Sports betting in Illinois comes with the fifth-highest taxes in the nation. Users on FanDuel, DraftKings or other sites had new fees start in September – just in time for the NFL regular season.
Illinois is one of the most expensive places in the nation to bet on sports.
Illinois ranks fifth in the U.S. for highest sports betting taxes and leads the Midwest. Lawmakers raised the state’s tax on online sports gambling from 15% to as high as 40%, then added a new fee on every wager: 25 cents per bet, and 50 cents if a sportsbook takes more than 20 million bets a year.
Illinoisans lost $1.12 billion betting on sports in 2024, including $700 million on long-shot, high-payout bets known as parlays that require multiple outcomes.
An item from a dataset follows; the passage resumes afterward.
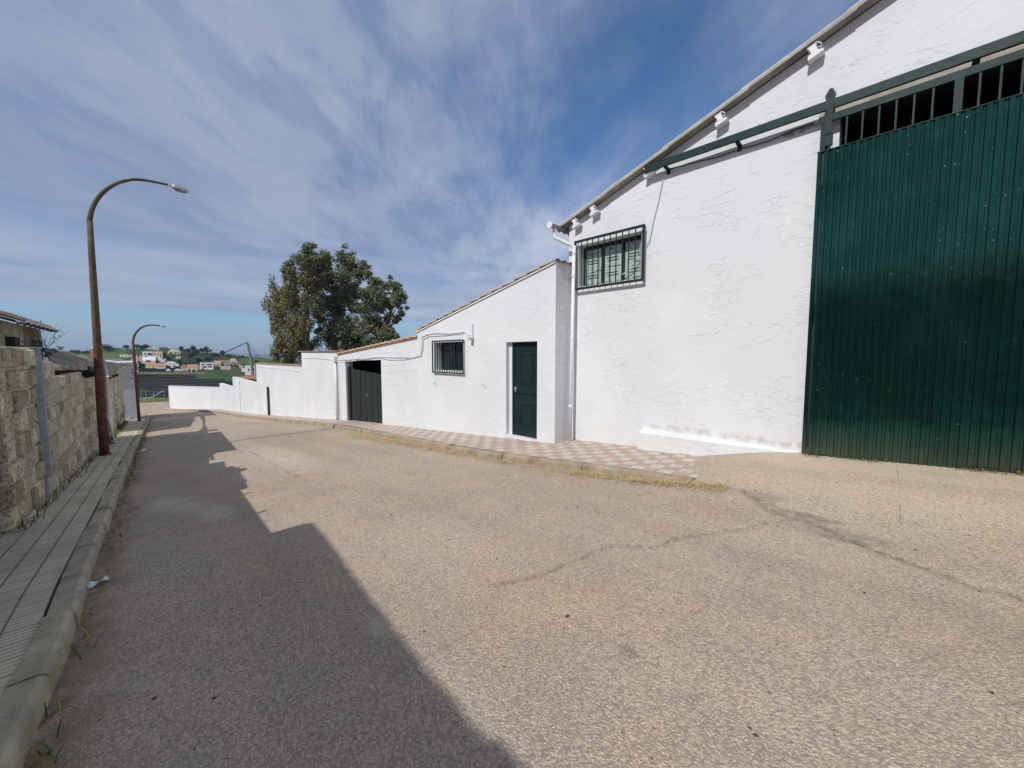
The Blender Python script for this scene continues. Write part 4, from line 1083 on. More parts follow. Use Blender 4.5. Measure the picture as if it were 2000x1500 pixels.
# roof of barrel tiles above the eaves
e0 = onc(0, 607, -1.18); e1 = onc(104, 640, -1.18)
sR0, sR1 = s00 - .15, e1[0]
zR = lambda s: e0[1] + (e1[1] - e0[1]) * (s - e0[0]) / (e1[0] - e0[0])
mb = MB(); s = sR0
while s < sR1 - .1:
    for j in range(1):
        a, b = s, s + .21
        vs = []; m_ = 6
        for (c, dz) in ((-1.20, 0), (-6.5, 1.9)):
            for k in range(m_):
                an = math.pi * k / (m_ - 1); vs.append(W(s + .105 + .095 * math.cos(an), c, zR(s) - .03 + .07 * math.sin(an) + dz))
        fs = [(k, k + 1, m_ + k + 1, m_ + k) for k in range(m_ - 1)] + [tuple(range(m_))]
        q = rg.random(); mb.add(vs, fs, None, (.17 + .07 * q, .13 + .05 * q, .10 + .03 * q))
    s += .2
mb.build('roof_tiles', 'terracotta', BH)
t = MB(); t.prism([W(sR0, -1.24, zR(sR0) - .05), W(sR1 - .05, -1.24, zR(sR1) - .05), W(sR1 - .05, -6.5, zR(sR1) + 1.83), W(sR0, -6.5, zR(sR0) + 1.83)], -UP * .05); t.build('roof', 'timber', BH)
gt = MB(); sg = [sR0, sR1]; m_ = 9; vs = []
for s in sg:
    for k in range(m_):
        an = math.pi * (1 + k / (m_ - 1)); vs.append(W(s, -1.13 + .065 * math.cos(an), zR(s) - .055 + .07 * math.sin(an)))
gt.add(vs, [(k, k + 1, m_ + k + 1, m_ + k) for k in range(m_ - 1)] + [tuple(range(m_, 2 * m_))])
go = gt.build('gutter', 'aluminium', BH)
s = sR0 + .3
while s < sR1: MB().box(s, s + .025, -1.21, -1.055, zR(s) - .135, zR(s) - .10).build('gutter_clip', 'dark_metal', go); s += .75
# lean-to roofs behind the wall
def quad_roof(parent, pts, th, mat='old_roof'):
    return MB().prism(pts, -UP * th).build('roof', mat, parent)
OS = thing('open_shed', 'dark open lean-to shed with a mossy tiled roof behind the left wall', 'shed', W(14, -1, -2.5))
L1 = ats(106, 717, 10.2); L2 = ats(194, 717.5, 19.2); H2 = ats(196, 702.5, 21.8); H1 = ats(84, 678, 17.0)
quad_roof(OS, [W(*L1), W(*L2), W(*H2), W(*H1)], .06)
t = MB(); t.box(10.0, 19.4, -2.6, -2.4, -3.2, -.6); t.box(10.2, 19.4, -2.4, wl(14) - .4, -3.0, -2.7); t.build('shade_lining', 'shade_black', OS)  # near-black panels painting the shed's inner shade
t = MB(); t.tube([W(*ats(168, 719, 15.5)), W(*ats(182, 722, 17.0))], .07, 8); t.build('beam', 'timber', OS)
# added near-black sheets that paint the shade in the gap under the roof
t = MB(); t.prism([W(9.9, wl(9.9) - .75, -2.6), W(9.9, wl(9.9) - .75, -.12), W(19.4, wl(19) - .45, -.5), W(19.4, wl(19) - .45, -3.2)], -DN * .02); t.build('shade_back', 'shade_black', OS)
MB().prism([W(19.5, -2.7, -3.4), W(19.5, -.42, -3.4), W(19.5, -.42, -.52), W(19.5, -2.7, -.25)], DS * .04).build('shade_end', 'shade_black', OS)  # added end sheet, shade painted near-black to close the gap
CS = thing('cream_wall_building', 'old cream block building with patched plaster and projecting tiled roof by left pavement', 'building', W(26, 0, -3.5))
def topC(s): return -.86 - (s - 19) * .004
mbx = block_wall(CS, 22.75, 33.4, topC, 9, 'blocks', .22, .44, .5, pale=1.25)
backing(CS, 22.75, 33.6, topC, off=-.004, st=.6)
for (a, b, z0, z1) in ((23.6, 24.4, 0, 1.9), (25.2, 26.0, .0, 2.4), (29, 33, 1.31, 2.9), (31, 33.3, 0, 1.3)):
    MB().prism([W(a, wl(a) + .034, fz(a) + z0), W(b, wl(b) + .034, fz(b) + z0), W(b - .1, wl(b) + .034, fz(b) + z1), W(a + .12, wl(a) + .034, fz(a) + z1)], -DN * .02).build('plaster_patch', 'mortar', CS)
r0 = onl(214, 735.5, (14.3, -.22), (33.7, .46)); r1 = ats(247.5, 715.8, 33.6); r2 = ats(241, 711.5, 42); r3 = ats(205, 706, 24.5)
quad_roof(CS, [W(*r0), W(*r1), W(*r2), W(*r3)], .05)
t = MB(); t.tube([W(*onl(214, 738, (14.3, -.3), (33.7, .38))) , W(*onl(229, 732, (14.3, -.1), (33.7, .58)))], .04, 6); t.build('rafter', 'timber', CS)
GPn = thing('grey_pier', 'narrow smooth grey pier just right of the nearest rusty lamp post', 'pier', W(18.8, -.3, -2.8))
q0 = ats(198, 700, 19.3); q1 = ats(216.5, 860, 18.3)
t = MB(); zt_ = ats(210, 700, 18.8)[2]
t.add([W(19.3, q0[1], -3), W(19.3, q1[1] - .0, -3.6), W(18.3, q1[1] + .0, -3.6), W(18.3, q0[1], -3.6), W(19.3, q0[1], zt_), W(19.3, q1[1], zt_), W(18.3, q1[1], zt_), W(18.3, q0[1], zt_)],
      [(0, 1, 2, 3), (4, 5, 6, 7), (0, 1, 5, 4), (1, 2, 6, 5), (2, 3, 7, 6), (3, 0, 4, 7)]); t.build('pier', 'grey_metal', GPn)
# framed board leaning behind the lamp post
q0 = ats(213, 801, 15.6); q1 = ats(226, 865, 15.2)
BD = thing('leaning_board', 'grey framed board leaning on the left wall behind the lamp post', 'board', W(15.4, wl(15.4) + .2, fz(15.4)))
bs = 16.6; bc = ats(225, 864, 16.6)[1]; A_ = W(bs - .3, bc, fz(bs - .3)); B_ = W(bs + .3, bc, fz(bs + .3)); up2 = (UP * 1.15 - DN * .17)
MB().prism([A_, B_, B_ + up2, A_ + up2], DN * .02 + UP * .003).build('panel', 'grey_metal', BD)
t = MB(); t.tube([A_, A_ + up2, B_ + up2, B_], .02, 6); t.build('frame', 'galvanised', BD)
# white building further down on the left
WH = thing('white_end_building', 'white rendered building standing end-on past the cream wall, in shade', 'building', W(36, 0, -4.2))
e0 = ats(249, 818, 34.0); e1 = ats(270, 818, 33.9)
cA_, cB_ = -6.0, e1[1]
zt1 = ats(266, 709.5, 34)[2]; zt0 = ats(240, 711.5, 34)[2]
t = MB(); t.prism([W(34, cB_, -5), W(34, cB_, zt1), W(34, .2, zt0), W(34, cA_, zt0 + 1.2), W(34, cA_, -5)], DS * 7); t.build('wall', 'grey_plaster', WH)
t = MB(); t.prism([W(33.8, cB_ + .1, zt1 + .01), W(33.8, .1, zt0 + .03), W(33.8, cA_, zt0 + 1.25), W(33.8, cA_, zt0 + 1.33), W(33.8, .1, zt0 + .12), W(33.8, cB_ + .1, zt1 + .09)], DS * 7.4); t.build('roof', 'white_paint', WH)
t = MB(); t.box(41.0, 41.1, cB_ + .02, cB_ + .12, -5, zt1 + .3); t.build('corner_post', 'galvanised', WH)
# iron arms on the white wall
for y in (721, 727, 739):
    q = ats(256, y, 33.95); MB().tube([W(33.98, q[1], q[2]), W(33.2, q[1] + .35, q[2] - .02)], .025, 6).build('iron_bracket', 'dark_metal', WH)

# ------------------------------------------------------------------ street lamps
def lamp(name, label, s, c, zbase, arc, head, r0, r1, big):
    t = thing(name, label, 'street lamp', W(s, c, zbase), 'rusty curved street lamps')
    n = 10; pole = [W(s, c, zbase - .1), W(s, c - .0, zbase + 1.0)] + [W(s, c + (arc[0][0] - c) * (k / 6), zbase + 1 + (arc[0][1] - zbase - 1) * k / 6) for k in range(1, 7)]
    rs = [r0] * 2 + [r0 + (r1 * 1.35 - r0) * k / 6 for k in range(1, 7)]
    MB().tube(pole, rs, 16).build('pole', 'rust', t, smooth=True)
    MB().tube([W(s, c, zbase - .02), W(s, c, zbase + .05)], r0 * 1.25, 16).build('foot_collar', 'rust', t)
    # smooth arc
    pts = []
    A = arc
    for i in range(len(A) - 1):
        p0 = A[max(0, i - 1)]; p1 = A[i]; p2 = A[i + 1]; p3 = A[min(len(A) - 1, i + 2)]
        for k in range(5):
            u = k / 5; f = lambda a, b, c_, d_: .5 * ((2 * b) + (-a + c_) * u + (2 * a - 5 * b + 4 * c_ - d_) * u * u + (-a + 3 * b - 3 * c_ + d_) * u ** 3)
            pts.append((f(p0[0], p1[0], p2[0], p3[0]), f(p0[1], p1[1], p2[1], p3[1])))
    pts.append(A[-1])
    N = len(pts); rr = [r1 * (1.25 - .55 * k / N) for k in range(N)]
    MB().tube([W(s, a, b) for a, b in pts], rr, 12).build('curved_arm', 'rust', t, smooth=True)
    a, b = head; ax = (W(s, b[0], b[1]) - W(s, a[0], a[1])); L = ax.length; ax.normalize(); sd_ = DS; upv = ax.cross(sd_); upv = upv if upv.z > 0 else -upv
    P = W(s, a[0], a[1]); hb = MB()
    secs = [(-.10 * L, .024, .02, .02), (.12 * L, .03, .03, .03), (.22 * L, .09, .055, .035), (.35 * L, .10, .06, .045), (.75 * L, .095, .045, .045), (1.0 * L, .07, .012, .035)]
    vs = []
    for (x, w_, u_, d__) in secs:
        for (i, j) in ((-1, -1), (1, -1), (1, .2), (.6, 1), (-.6, 1), (-1, .2)):
            vs.append(P + ax * x + sd_ * (i * w_) + upv * (j * (u_ if j > 0 else d__)))
    m_ = 6; fs = [tuple(range(m_)), tuple(range((len(secs) - 1) * m_, len(secs) * m_))[::-1]]
    for i in range(len(secs) - 1):
        for k in range(m_): fs.append((i * m_ + k, i * m_ + (k + 1) % m_, (i + 1) * m_ + (k + 1) % m_, (i + 1) * m_ + k))
    hb.add(vs, fs); ho = hb.build('lamp_head', 'aluminium', t)
    ls = MB(); ls.add([P + ax * (.3 * L) - sd_ * .075 - upv * .05, P + ax * (.3 * L) + sd_ * .075 - upv * .05, P + ax * (.93 * L) + sd_ * .06 - upv * .045, P + ax * (.93 * L) - sd_ * .06 - upv * .045,
                       P + ax * (.36 * L) - sd_ * .05 - upv * .085, P + ax * (.36 * L) + sd_ * .05 - upv * .085, P + ax * (.86 * L) + sd_ * .045 - upv * .075, P + ax * (.86 * L) - sd_ * .045 - upv * .075],
                      [(4, 5, 6, 7), (0, 1, 5, 4), (1, 2, 6, 5), (2, 3, 7, 6), (3, 0, 4, 7)])
    ls.build('lens', 'concrete', ho)
    return t
def arcpts(s, pix): return [ats(x, y, s)[1:] for x, y in pix]
s1_ = 13.12; lc = ong(205, 889, 0); s1_ = lc[0]
A1 = arcpts(s1_, ((175, 430), (181, 405), (198, 379), (222, 361), (245, 353), (267, 350.5), (295, 354), (328, 361)))
lamp('street_lamp', 'nearest rusty street lamp, tall leaning pole with curved arm against the sky', s1_, lc[1], fz(s1_), A1, [ats(331, 362, s1_)[1:], ats(368, 373, s1_)[1:]], .085, .038, True)
lc2 = ong(272, 823, 0); s2_ = lc2[0]
A2 = arcpts(s2_, ((259.5, 668), (262, 657), (268, 647), (277, 639.5), (288, 635.5), (300, 635), (313, 636.3)))
lamp('street_lamp', 'farther, smaller rusty street lamp by the white end building on the left', s2_, lc2[1], fz(s2_), A2, [ats(313, 636.4, s2_)[1:], ats(323, 637.6, s2_)[1:]], .075, .05, True)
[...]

With the new fees in effect, those losses will climb even higher.
The risk is bettors will return to unregulated, illegal markets where the state collects nothing and consumers have fewer protections.
The state budget is counting on those losses. Lawmakers expect even more sports betting revenue next year – which only happens if Illinoisans gamble, and lose, more money.
People should be free to place a bet, but state government shouldn’t be hoping they lose so it can spend more. If Springfield wants a competitive, healthy betting market that funds public services without punishing residents, lawmakers should roll back the per-bet fee and keep Illinois’ market attractive to players.